Juan de los muertos

Crítica de Iván Steinhardt - El rincón del cinéfilo

Joyita zombi que asimila a la Cuba actual sumida en un pasado histórico

Que George A. Romero tenía alguna intención de lectura social o política a través de sus películas, desde “La noche de los muertos vivientes” (1968) a “La reencarnación de los muertos” (2001), puede ser discutible, en especial por su primer período, pero, definitivamente, marcó un camino para sus admiradores detrás de la cámara. Fue muy difícil tratar de salirse de esta fórmula sin caer en la repetición, por no decir plagio; aunque hubo muy buenos exponentes que supieron resignificar la presencia de los cadáveres caminantes como, por ejemplo, “Mi novio es un zombi” (2012) o “Zombieland” (2009).

Alejandro Brugués, el responsable de la muy buena “Efectos personale” (2006), se aferra al costado más ortodoxo de lo propuesto por Romero en función de la estructura, pero tomando esa lectura universal de la sociedad para llevarla y aplicarla en su propia aldea. No podía tomar mejor decisión y así entrega una de las joyitas del género en mucho tiempo: “Juan de los muertos”.

Con una perfecta toma cenital vemos una balsa improvisada sobre la cual descansa nuestro protagonista. Luego una toma en contrapicado, con la cual se homenajea a “Tiburón” (1975), y no será el único homenaje a Spielberg, servirá para encontrarnos con su partenaire. Juan (Alexis Diaz de Villegas) y Lázaro (Jorge Molina) son amigos en una Cuba actual sumida en su pasado histórico y su presente aceptado por todos. Hay un aire de resignación en la impronta de ambos o en su actitud de “aquí-no-pasa-nada”. Sentados en la balsa, los dos reflexionan sobre irse o quedarse mientras liquidan a un zombi (sin saber que lo es) vestido con uniforme de preso en Guantánamo (hasta ese bastión de la política internacional se ha caído, parece poder interpretarse).

Es a partir de este diálogo que descubrimos y entendemos este vínculo: “¿A veces no te dan ganas de irte remando a Miami?”. espeta Lázaro. "Sobreviví a Mariel, a Angola, sobreviví al Período Especial y a la cosa ésta que vino después. Soy un sobreviviente", replica Juan. Además de ser toda una declaración de principios, estos primeros dos minutos se apoyan en el costumbrismo y en lo cotidiano. Dos elementos que despiertan las primeras sonrisas de las varias que habrá hasta el final. Sin trabajo, u ocupación fija, sin más que alguna changa, Juan vive en la terraza de un caserón de departamentos desde donde observa esa ciudad detenida en el tiempo y casi sin turismo ni actividad comercial. Su compañero no le va en saga, tiene un hijo, Vladi (Andros Perugorría), ya emparentado con la generación que no quiere saber nada con quedarse en la isla. Es la generación que vive con una versión demasiado lavada de los ideales de la revolución como para pensar en la lucha incondicional o el patriotismo antiimperialista. También es el caso de la hija de Juan, Camila (Andrea Duro), quien se quiere ir con su mamá a Miami dado el fracaso de vivir en la crisis de la España actual.

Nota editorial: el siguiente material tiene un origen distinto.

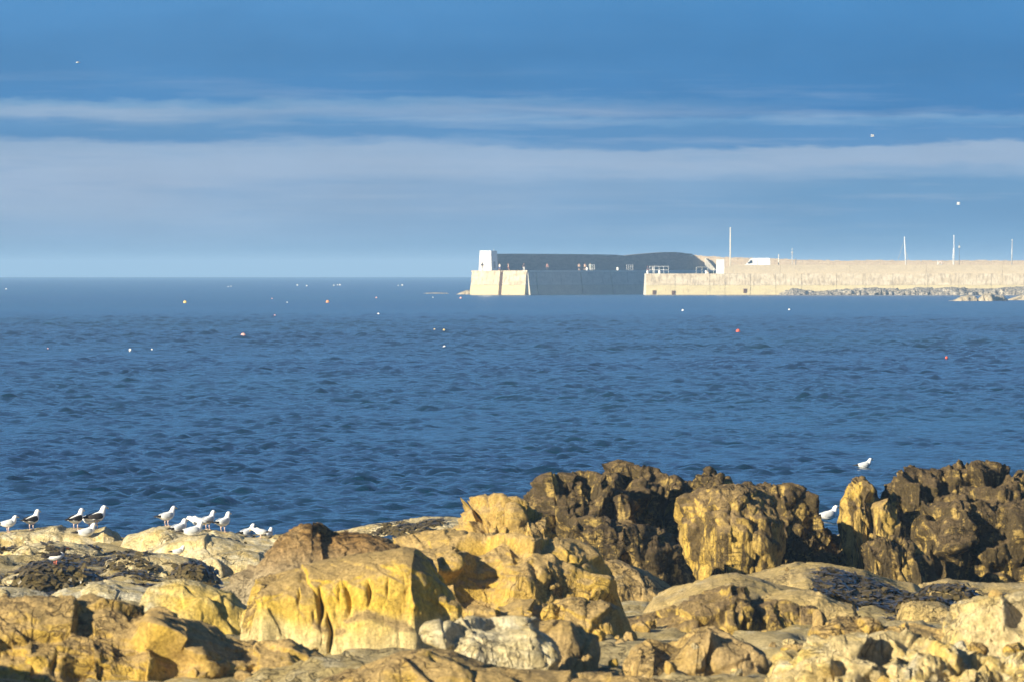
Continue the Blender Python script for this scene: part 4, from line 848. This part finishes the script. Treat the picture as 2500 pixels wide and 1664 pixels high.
person('bare-chested bather in dark shorts, middle one of the three together', on_pier(1428, 2.2), hd(160), 1.75, (.6, .4, .3), (.06, .05, .06), stride=.12, bare=True, arms='hips', skin=(.62, .40, .27), legs_bare=True)
person('person in pale green shirt, right one of the three bathers', on_pier(1441, 2.4), hd(205), 1.8, (.55, .66, .60), (.60, .60, .56), arms='hips')
person('person in dark clothes standing at the corner of the lit quay', (X(1581, YQ + 2.4), YQ + 2.4, ZK - .06), hd(120), 1.75, (.06, .06, .08), (.10, .10, .13), skin=(.55, .25, .2))
person('person in pale grey clothes behind the white railing', (X(1594.5, YQ + 3), YQ + 3, ZK - .06), hd(200), 1.75, (.58, .60, .60), (.5, .52, .52))
pz = person('fair-haired figure sitting low on the quay by the thin grey railing', (X(1728, YQ + 2), YQ + 2, ZK - .95), hd(130), 1.6, (.66, .56, .42), (.40, .34, .26), sit=True, hair=(.55, .40, .18))

# ---- rocks at the foot of the quay and skerries in the bay
M['far_weedy'] = rock_mat('far weedy rock', (.55, .48, .36), (.48, .42, .32), (.62, .56, .45), (.09, .08, .09), .5, .76, off=45, streak=.1, f=.35, bump=.1)
fr = dict(big=.5, bs=(2.2, 2.2, 1.2), med=.25, ms=(.7, .7, .5), fine=.12, nx=150, nt=46, foot=-.9, wave=.2)
outcrop('foreshore_rocks', 'long low weedy rocks along the foot of the sunlit quay', 'far_weedy', 1906, [(1885, 724), (1910, 713), (1935, 703), (1950, 705), (1990, 712), (2030, 708), (2070, 706), (2130, 702), (2170, 704), (2210, 706), (2240, 702), (2290, 703), (2330, 701), (2370, 704), (2400, 706), (2440, 703), (2480, 700), (2600, 702)], wf=6, wb=4, p=2.2, seed=71, **{**fr, 'nx': 340, 'nt': 60})
def islet(label, d, pts, seed, wf=2.0): outcrop('skerry', label, 'far_rock', d, pts, wf=wf, wb=2, p=2.6, seed=seed, group='skerries off the quay', **{**fr, 'big': .35, 'bs': (1.6, 1.6, 1.4), 'med': .15, 'nx': 90})
islet('low left rock of the three pale skerries off the quay', 1560, [(2300, 738), (2330, 732), (2347, 724), (2365, 721), (2378, 723), (2390, 733), (2396, 738)], 72)
islet('rounded middle rock, tallest of the three pale skerries', 1560, [(2384, 738), (2391, 726), (2398, 720), (2410, 715), (2419, 716), (2425, 726), (2431, 738)], 73)
islet('squarish right rock of the three pale skerries off the quay', 1563, [(2423, 738), (2428, 724), (2436, 721), (2450, 722), (2457, 730), (2462, 738)], 74)
islet('low pale skerry running out of the picture at the right', 1600, [(2455, 736), (2468, 729), (2485, 723), (2510, 718), (2600, 714)], 75)
islet('thin reef just breaking the water left of the pier', 2010, [(1020, 720), (1042, 715.5), (1065, 714.5), (1090, 715.5), (1112, 720)], 76)
islet('small wedge of rock against the foot of the pier end', 1945, [(1110, 721), (1124, 714), (1136, 709.5), (1150, 708), (1165, 722)], 77)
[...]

El ataque de un zombi a un grupo de vecinos es tomado por un noticiero (¿oficialista?) como “otra provocación de los Estados Unidos”, e informa que los que andan mordiendo por ahí no son más que un grupo reducido de disidentes. A partir de ese momento todo irá in crescendo en la isla que, poco a poco, se va llenando de “disidentes”

El humor negro, sutil por momentos, la acidez de algunas escenas pero. sobre todo. la perfecta reinterpretación de los ingredientes del género, le dan a “Juan de los muertos” una estatura mayor que la que supondría una obra de este estilo. La razón se explica porque a partir de confiar en que el público se sabe de memoria la fórmula de este tipo de cine, su aplicación a la actualidad del sentir social sirve hacer una lectura veloz y contundente. Un claro ejemplo es la ocurrencia del protagonista para sacar provecho de una situación crítica y caótica.

Estamos frente a una película con bajísimo presupuesto que sin embargo se las arregla para construir perfectamente los personajes; juntar a un elenco compacto y sólido con gran manejo del humor insólito (intentar zafar de un ataque a ritmo de mambo, por ejemplo) y exprimir cada dólar hasta la última gota para entregar un digno trabajo en los efectos especiales y de maquillaje.

La película muestra en Alejandro Brugués, una gran pericia para reciclar situaciones y resignificarlas con buen ritmo narrativo. No es para desear secuelas, más bien para esperar su próximo proyecto y atesorar este con una sonrisa.